山本商店の主人が
ぽつりと言った言葉

そのとき、山本商店の主人がぽつりと言った言葉がいまでも忘れられません。
「泣く子も目を見る」
その場では言葉の意味がわからなかったので、営業所に帰ってどういうことを言っているのか調べました。
「泣いている子でも、目をあけて周囲の状況を見るものだ」といった状態から、「いくら思慮分別のない者でも、少しは時と場合を考えて振る舞うものだ」ということわざでした。それが私に向けられたものなのか、ご主人が自分に向けて言ったものなのか、いまでもわかりません。
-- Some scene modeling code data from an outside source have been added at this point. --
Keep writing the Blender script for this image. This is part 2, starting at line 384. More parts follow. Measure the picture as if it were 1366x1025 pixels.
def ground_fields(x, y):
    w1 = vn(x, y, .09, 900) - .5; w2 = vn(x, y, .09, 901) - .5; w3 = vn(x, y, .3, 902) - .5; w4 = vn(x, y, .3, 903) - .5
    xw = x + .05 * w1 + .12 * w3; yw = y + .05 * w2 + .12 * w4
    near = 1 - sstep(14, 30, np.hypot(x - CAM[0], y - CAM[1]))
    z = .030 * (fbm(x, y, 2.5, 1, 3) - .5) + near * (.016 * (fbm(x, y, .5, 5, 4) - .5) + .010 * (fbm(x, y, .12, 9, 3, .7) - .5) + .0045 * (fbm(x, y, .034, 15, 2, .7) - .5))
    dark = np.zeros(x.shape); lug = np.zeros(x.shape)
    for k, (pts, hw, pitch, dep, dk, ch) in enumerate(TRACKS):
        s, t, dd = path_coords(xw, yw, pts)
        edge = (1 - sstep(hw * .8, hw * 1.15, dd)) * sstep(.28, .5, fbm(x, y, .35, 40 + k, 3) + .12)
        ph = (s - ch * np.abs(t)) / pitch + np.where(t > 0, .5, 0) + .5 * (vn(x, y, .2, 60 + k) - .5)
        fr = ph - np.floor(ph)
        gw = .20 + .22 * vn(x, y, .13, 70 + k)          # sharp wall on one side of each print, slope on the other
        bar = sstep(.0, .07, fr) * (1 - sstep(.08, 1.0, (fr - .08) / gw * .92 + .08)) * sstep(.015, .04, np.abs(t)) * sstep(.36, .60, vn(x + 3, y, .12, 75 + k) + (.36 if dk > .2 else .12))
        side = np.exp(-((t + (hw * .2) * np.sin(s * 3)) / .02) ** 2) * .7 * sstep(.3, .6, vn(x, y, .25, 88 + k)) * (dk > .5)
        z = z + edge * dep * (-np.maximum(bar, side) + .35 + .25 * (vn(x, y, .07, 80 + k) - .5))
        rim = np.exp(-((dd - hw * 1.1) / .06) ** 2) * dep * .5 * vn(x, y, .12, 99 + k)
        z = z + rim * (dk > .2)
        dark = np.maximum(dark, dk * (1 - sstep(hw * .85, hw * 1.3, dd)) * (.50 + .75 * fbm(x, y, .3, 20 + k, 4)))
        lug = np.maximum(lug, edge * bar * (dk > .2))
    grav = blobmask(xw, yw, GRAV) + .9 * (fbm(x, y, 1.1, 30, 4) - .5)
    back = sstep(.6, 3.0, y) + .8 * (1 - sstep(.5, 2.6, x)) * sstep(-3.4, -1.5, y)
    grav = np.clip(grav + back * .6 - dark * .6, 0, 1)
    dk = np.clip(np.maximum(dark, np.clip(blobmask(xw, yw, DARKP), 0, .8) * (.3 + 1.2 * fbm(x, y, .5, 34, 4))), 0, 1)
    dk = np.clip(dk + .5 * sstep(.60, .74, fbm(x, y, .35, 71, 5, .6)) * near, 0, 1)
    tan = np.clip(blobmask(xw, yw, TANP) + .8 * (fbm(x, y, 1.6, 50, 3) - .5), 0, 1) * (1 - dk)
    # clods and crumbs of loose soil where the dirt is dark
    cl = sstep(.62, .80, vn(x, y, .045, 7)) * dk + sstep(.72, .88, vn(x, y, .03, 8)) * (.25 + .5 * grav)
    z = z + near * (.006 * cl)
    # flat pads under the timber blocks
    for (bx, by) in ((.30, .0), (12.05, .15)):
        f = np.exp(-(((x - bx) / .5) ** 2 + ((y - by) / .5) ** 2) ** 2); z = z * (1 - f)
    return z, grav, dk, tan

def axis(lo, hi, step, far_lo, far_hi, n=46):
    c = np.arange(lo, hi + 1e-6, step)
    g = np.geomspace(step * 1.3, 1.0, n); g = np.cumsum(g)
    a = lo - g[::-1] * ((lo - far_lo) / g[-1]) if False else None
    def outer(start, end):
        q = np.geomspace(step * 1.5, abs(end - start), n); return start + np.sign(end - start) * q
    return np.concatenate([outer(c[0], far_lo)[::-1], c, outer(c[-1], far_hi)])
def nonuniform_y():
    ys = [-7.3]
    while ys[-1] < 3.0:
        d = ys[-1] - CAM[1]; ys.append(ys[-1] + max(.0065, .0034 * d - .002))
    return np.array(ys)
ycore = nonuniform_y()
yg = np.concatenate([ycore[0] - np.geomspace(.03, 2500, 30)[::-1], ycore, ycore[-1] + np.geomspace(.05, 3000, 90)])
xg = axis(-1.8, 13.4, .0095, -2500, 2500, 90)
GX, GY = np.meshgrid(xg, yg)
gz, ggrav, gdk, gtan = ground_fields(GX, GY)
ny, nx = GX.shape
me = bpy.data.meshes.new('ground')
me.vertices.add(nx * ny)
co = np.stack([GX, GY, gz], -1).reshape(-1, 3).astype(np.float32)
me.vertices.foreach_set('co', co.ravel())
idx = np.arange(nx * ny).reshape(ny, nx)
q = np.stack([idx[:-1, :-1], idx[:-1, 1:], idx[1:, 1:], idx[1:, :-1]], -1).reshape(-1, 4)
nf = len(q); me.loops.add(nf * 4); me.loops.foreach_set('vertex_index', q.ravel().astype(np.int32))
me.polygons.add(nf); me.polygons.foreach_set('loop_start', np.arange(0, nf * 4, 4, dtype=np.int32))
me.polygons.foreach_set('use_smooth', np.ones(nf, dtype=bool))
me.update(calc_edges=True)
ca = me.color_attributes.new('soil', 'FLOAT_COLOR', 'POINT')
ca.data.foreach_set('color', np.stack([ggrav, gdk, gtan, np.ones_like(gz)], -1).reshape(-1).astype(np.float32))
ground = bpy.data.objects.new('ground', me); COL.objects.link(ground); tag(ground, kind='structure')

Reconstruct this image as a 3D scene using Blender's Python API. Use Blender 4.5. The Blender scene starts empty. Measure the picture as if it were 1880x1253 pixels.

きれいごとに聞こえるかもしれませんが、営業は自分たちの商品を通して人に幸せになってもらうことが仕事の目的だと思います。入社してからずっとそう教えられてきて、自分でもそう思っています。
しかし「売る」という姿勢ではそれを叶えることは難しいのではないかと思います。一方で、「買っていただく」という姿勢で自分たちの営業をどう進めていけば良いのかについても明快な答えは見つからないままです。
私が細木商店に自販機を売ったこと。それは自分たちにとっては当然のことです。しかし、喜ばれるお店と悲しませるお店をつくってしまった現実があります。ものごとはさまざまな矛盾を抱えながら、そのときどきの折り合いをつけて進めざるを得ません。
それでも考えながら仕事を進めるようになりました。それは「売っているのか」それとも「買っていただいているのか」を常々考えることです。